Smart contracts are pretty similar to any other scripting-language-based program. To make the creation of contracts easier, several languages have been developed, including Solidity, Vyper, and Yul. Even conventional programming languages like JavaScript and Rust can be used to create smart contracts; at their heart, smart contracts wait for conditions to occur and execute actions, similar to traditional logic.
The functionality of a Smart Contract
Building a smart contract may seem intimidating, but it greatly contrasts with core object-oriented programming concepts.
Let’s pretend a contract was a class before delving further into its capabilities. You might want specific fields to be private, restricting access or modification until certain requirements are met, depending on the fields or data stored in a class. Fields or data in a smart contract should be kept private and only accessible through contract-defined methods. A contract frequently performs several actions that behave similarly to accessors and mutators, like monitoring the balance and making deposits and withdrawals of money.
Once a contract is deployed on a blockchain, another contract can then use its functions to call or execute the functions we just defined above.
If we controlled Contract A and Contract B wanted to first deposit 1 Ethereum, and then withdraw 1 Ethereum from Contract A,
Contract B calls the deposit function of Contract A.
Contract A authorizes the deposit after checking if any pre-determined conditions need to be met.
Contract B calls the withdraw function of Contract A.
Contract A authorizes the deposit if the pre-determined conditions for withdrawal are met.
Contract B can execute other functions after the Ether is sent from Contract A but before the function resolves.
How do Vulnerabilities in Smart Contracts Occur?
Most smart contract vulnerabilities arise due to logic issues or poor exception handling. Most vulnerabilities arise in functions when conditions are insecurely implemented through the previously mentioned issues.
Let’s take a step back to Contract A in the previous section. The conditions of the withdraw function are,
- Balance is greater than zero
- Send Etherium
This may seem okay at first glance, but when will the sum be sent be deducted from the account balance? In keeping with the contract diagram, it is never taken out of the account until the Etherium is sent. Is this a problem? The function shall be complete before processing any additional functions under the contract. However, if you remember, a contract can call a function repeatedly while an older function is still running. The pre-defined conditions will always be satisfied because an attacker can repeatedly try to call the withdraw function before it clears the balance. Before making another call or imposing stricter conditions, a developer must change the function’s logic to remove the balance.
The Re-entrancy Attack
In the previous section, we introduced the term “re-entrancy”— a widespread vulnerability. Reiterating what was said earlier, re-entrancy happens when an evil contract, after using a withdraw function first, employs a fallback mechanism to keep dwindling the contract’s total amount.

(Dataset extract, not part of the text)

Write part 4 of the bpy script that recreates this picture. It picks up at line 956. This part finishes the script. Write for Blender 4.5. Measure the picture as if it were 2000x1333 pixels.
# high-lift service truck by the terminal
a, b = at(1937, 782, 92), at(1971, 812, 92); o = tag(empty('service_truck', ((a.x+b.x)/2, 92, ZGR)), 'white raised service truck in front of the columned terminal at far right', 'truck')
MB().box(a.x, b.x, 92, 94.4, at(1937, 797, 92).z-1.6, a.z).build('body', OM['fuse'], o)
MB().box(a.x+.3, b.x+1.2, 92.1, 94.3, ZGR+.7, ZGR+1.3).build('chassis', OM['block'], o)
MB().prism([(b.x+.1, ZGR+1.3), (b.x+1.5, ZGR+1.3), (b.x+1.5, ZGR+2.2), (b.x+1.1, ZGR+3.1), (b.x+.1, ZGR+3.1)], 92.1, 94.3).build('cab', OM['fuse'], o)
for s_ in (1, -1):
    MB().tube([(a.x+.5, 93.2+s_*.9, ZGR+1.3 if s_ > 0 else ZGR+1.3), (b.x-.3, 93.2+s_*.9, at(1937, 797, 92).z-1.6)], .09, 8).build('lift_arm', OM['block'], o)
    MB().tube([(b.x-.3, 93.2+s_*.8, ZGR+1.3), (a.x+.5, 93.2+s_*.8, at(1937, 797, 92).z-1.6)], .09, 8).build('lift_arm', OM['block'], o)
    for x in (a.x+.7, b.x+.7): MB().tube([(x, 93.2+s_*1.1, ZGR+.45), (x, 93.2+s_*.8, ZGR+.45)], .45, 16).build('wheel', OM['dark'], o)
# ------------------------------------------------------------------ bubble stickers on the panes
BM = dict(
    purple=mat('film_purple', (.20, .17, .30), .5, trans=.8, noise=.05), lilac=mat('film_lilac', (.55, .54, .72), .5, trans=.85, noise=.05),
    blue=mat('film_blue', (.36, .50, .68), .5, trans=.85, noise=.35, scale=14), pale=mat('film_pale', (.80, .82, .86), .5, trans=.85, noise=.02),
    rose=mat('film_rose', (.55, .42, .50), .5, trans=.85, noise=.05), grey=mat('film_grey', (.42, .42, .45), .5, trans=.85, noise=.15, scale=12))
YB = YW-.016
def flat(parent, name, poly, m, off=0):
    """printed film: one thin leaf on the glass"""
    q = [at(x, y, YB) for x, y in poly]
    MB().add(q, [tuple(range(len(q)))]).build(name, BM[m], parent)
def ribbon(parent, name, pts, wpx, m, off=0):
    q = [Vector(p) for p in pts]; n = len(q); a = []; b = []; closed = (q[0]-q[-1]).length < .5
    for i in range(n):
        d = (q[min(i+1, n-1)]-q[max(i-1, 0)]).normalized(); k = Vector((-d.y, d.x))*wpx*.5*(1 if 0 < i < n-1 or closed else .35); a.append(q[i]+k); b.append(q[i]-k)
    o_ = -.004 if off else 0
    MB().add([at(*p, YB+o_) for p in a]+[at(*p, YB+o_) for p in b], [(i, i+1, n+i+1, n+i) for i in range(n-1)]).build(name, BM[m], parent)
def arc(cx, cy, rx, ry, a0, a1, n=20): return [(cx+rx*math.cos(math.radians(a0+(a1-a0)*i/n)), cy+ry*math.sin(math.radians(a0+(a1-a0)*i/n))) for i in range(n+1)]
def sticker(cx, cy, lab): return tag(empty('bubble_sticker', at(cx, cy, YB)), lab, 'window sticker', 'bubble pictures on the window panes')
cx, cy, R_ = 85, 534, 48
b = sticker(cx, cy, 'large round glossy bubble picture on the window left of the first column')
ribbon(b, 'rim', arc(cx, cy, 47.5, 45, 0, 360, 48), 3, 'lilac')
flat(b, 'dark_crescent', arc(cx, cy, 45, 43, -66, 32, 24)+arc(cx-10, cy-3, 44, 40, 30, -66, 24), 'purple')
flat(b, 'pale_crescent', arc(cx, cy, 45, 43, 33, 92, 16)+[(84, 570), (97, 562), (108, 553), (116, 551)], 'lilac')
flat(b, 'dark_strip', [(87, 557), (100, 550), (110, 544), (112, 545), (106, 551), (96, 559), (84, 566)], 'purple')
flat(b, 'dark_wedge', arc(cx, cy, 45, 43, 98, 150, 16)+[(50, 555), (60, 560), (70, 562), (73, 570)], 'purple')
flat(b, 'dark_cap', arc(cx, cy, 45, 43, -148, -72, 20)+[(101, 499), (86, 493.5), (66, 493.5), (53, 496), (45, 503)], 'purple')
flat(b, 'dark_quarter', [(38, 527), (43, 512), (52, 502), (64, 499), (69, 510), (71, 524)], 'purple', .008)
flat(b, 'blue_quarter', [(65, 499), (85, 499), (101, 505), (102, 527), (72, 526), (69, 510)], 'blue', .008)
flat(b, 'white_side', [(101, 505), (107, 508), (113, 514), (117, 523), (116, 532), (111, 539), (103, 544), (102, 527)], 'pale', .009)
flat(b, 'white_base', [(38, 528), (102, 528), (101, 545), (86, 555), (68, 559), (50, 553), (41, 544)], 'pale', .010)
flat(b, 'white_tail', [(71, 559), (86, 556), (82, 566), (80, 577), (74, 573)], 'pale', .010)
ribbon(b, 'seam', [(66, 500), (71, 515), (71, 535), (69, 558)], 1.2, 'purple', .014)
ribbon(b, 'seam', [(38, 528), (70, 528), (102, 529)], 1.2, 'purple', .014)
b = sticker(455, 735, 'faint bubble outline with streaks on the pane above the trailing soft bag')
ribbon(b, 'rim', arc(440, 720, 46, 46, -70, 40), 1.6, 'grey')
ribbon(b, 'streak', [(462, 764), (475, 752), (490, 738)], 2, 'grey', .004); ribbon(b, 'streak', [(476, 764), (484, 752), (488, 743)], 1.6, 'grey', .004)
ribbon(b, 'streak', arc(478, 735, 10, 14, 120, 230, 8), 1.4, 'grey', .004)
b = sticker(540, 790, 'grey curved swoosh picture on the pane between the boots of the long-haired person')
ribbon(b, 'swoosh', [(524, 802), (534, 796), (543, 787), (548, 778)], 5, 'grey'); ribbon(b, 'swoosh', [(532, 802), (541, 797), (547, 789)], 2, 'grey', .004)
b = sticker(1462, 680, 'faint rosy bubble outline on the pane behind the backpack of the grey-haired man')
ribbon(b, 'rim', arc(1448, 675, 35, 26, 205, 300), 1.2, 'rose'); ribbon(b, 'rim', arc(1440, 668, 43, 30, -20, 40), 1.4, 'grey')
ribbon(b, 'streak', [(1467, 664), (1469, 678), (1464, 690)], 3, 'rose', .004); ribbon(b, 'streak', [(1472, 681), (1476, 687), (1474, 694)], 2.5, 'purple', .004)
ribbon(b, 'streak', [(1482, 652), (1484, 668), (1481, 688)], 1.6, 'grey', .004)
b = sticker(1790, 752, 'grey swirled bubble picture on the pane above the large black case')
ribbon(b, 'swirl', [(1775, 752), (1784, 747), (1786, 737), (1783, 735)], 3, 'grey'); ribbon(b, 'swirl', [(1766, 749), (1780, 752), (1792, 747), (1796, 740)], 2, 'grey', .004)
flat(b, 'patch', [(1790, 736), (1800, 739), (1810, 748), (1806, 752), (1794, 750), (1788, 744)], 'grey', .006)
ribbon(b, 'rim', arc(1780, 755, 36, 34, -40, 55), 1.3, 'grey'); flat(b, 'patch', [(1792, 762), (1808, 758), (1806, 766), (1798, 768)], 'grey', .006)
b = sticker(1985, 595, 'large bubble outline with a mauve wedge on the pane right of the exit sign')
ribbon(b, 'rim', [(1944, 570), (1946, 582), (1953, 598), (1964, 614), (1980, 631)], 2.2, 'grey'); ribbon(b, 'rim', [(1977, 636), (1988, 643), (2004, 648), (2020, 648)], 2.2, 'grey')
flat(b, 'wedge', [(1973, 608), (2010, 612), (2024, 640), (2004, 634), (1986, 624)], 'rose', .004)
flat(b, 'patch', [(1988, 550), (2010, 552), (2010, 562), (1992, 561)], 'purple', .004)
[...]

We have broken up the attack into diagrams similar to those previously seen to explain this better.
Assuming that contract B is the attacking contract and contract A is the storage contract. Contract B will execute a function to deposit, then withdraw at least one Ether. This process is required to initiate the withdraw function’s response.
Note the difference between account balance and total balance in the above diagram. The storage contract separates balances per account and keeps each account’s total balance combined. We are specifically targeting the total balance we do not own to exploit the contract.
At this point, contract B can either drop the response from the withdraw function or invoke a fallback function. A fallback function is a reserved function in Solidity that can appear once in a single contract. The function is executed when currency is sent with no other context or data, for example, what is happening in this example. The fallback function calls the withdraw function again, while the original call to the function was never fully resolved. Remember, the balance is never set back to zero, and the contract thinks of Ether as its total balance when sending it, not divided into each account, so it will continue to send currency beyond the account’s balance until the total balance is zero.
Because the withdraw function sends Ether with no context or data, the fallback function will be called again, and thus an infinite loop can now occur.